(Data extracted from a collection)
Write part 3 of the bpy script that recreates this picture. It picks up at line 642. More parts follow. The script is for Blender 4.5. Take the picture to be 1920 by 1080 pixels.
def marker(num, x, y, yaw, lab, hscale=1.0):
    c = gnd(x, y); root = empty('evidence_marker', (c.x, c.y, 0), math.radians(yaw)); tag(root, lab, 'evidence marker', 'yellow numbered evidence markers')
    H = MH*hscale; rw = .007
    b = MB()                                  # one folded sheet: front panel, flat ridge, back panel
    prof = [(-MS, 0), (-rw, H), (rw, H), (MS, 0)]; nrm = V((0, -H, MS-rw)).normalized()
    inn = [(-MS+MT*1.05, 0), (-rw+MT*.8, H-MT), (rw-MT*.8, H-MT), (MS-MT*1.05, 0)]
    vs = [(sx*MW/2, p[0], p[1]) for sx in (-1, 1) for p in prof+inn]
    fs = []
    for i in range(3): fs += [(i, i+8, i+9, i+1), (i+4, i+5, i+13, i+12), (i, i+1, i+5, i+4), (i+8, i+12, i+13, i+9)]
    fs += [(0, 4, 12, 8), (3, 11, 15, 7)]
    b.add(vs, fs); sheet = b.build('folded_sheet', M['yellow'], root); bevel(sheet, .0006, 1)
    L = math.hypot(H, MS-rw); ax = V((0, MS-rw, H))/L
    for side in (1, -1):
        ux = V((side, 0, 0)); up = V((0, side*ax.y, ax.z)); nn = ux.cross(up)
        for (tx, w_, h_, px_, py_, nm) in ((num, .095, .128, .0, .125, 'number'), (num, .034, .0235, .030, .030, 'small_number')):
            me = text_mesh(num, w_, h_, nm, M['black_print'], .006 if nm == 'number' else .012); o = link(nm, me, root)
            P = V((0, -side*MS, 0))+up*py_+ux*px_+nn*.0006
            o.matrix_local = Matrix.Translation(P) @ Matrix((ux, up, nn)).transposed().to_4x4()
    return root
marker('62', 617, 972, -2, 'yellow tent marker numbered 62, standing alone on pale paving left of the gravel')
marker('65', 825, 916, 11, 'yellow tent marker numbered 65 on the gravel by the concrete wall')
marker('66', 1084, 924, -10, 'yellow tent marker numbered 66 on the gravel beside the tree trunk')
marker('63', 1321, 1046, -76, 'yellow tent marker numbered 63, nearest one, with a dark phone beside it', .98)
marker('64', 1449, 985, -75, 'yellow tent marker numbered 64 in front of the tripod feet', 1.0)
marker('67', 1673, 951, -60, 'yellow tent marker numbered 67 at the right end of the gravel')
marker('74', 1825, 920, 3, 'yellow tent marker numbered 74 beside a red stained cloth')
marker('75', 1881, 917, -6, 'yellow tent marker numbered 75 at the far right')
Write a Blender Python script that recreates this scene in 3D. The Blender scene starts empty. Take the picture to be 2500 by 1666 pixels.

EXERCISE TASK: Your task is to repeat every entry exactly.

ANSWER TO THIS EXERCISE:
Write part 3 of the bpy script that recreates this picture. It picks up at line 642. More parts follow. The script is for Blender 4.5. Take the picture to be 1920 by 1080 pixels.
def marker(num, x, y, yaw, lab, hscale=1.0):
    c = gnd(x, y); root = empty('evidence_marker', (c.x, c.y, 0), math.radians(yaw)); tag(root, lab, 'evidence marker', 'yellow numbered evidence markers')
    H = MH*hscale; rw = .007
    b = MB()                                  # one folded sheet: front panel, flat ridge, back panel
    prof = [(-MS, 0), (-rw, H), (rw, H), (MS, 0)]; nrm = V((0, -H, MS-rw)).normalized()
    inn = [(-MS+MT*1.05, 0), (-rw+MT*.8, H-MT), (rw-MT*.8, H-MT), (MS-MT*1.05, 0)]
    vs = [(sx*MW/2, p[0], p[1]) for sx in (-1, 1) for p in prof+inn]
    fs = []
    for i in range(3): fs += [(i, i+8, i+9, i+1), (i+4, i+5, i+13, i+12), (i, i+1, i+5, i+4), (i+8, i+12, i+13, i+9)]
    fs += [(0, 4, 12, 8), (3, 11, 15, 7)]
    b.add(vs, fs); sheet = b.build('folded_sheet', M['yellow'], root); bevel(sheet, .0006, 1)
    L = math.hypot(H, MS-rw); ax = V((0, MS-rw, H))/L
    for side in (1, -1):
        ux = V((side, 0, 0)); up = V((0, side*ax.y, ax.z)); nn = ux.cross(up)
        for (tx, w_, h_, px_, py_, nm) in ((num, .095, .128, .0, .125, 'number'), (num, .034, .0235, .030, .030, 'small_number')):
            me = text_mesh(num, w_, h_, nm, M['black_print'], .006 if nm == 'number' else .012); o = link(nm, me, root)
            P = V((0, -side*MS, 0))+up*py_+ux*px_+nn*.0006
            o.matrix_local = Matrix.Translation(P) @ Matrix((ux, up, nn)).transposed().to_4x4()
    return root
marker('62', 617, 972, -2, 'yellow tent marker numbered 62, standing alone on pale paving left of the gravel')
marker('65', 825, 916, 11, 'yellow tent marker numbered 65 on the gravel by the concrete wall')
marker('66', 1084, 924, -10, 'yellow tent marker numbered 66 on the gravel beside the tree trunk')
marker('63', 1321, 1046, -76, 'yellow tent marker numbered 63, nearest one, with a dark phone beside it', .98)
marker('64', 1449, 985, -75, 'yellow tent marker numbered 64 in front of the tripod feet', 1.0)
marker('67', 1673, 951, -60, 'yellow tent marker numbered 67 at the right end of the gravel')
marker('74', 1825, 920, 3, 'yellow tent marker numbered 74 beside a red stained cloth')
marker('75', 1881, 917, -6, 'yellow tent marker numbered 75 at the far right')
Write a Blender Python script that recreates this scene in 3D. The Blender scene starts empty. Take the picture to be 2500 by 1666 pixels.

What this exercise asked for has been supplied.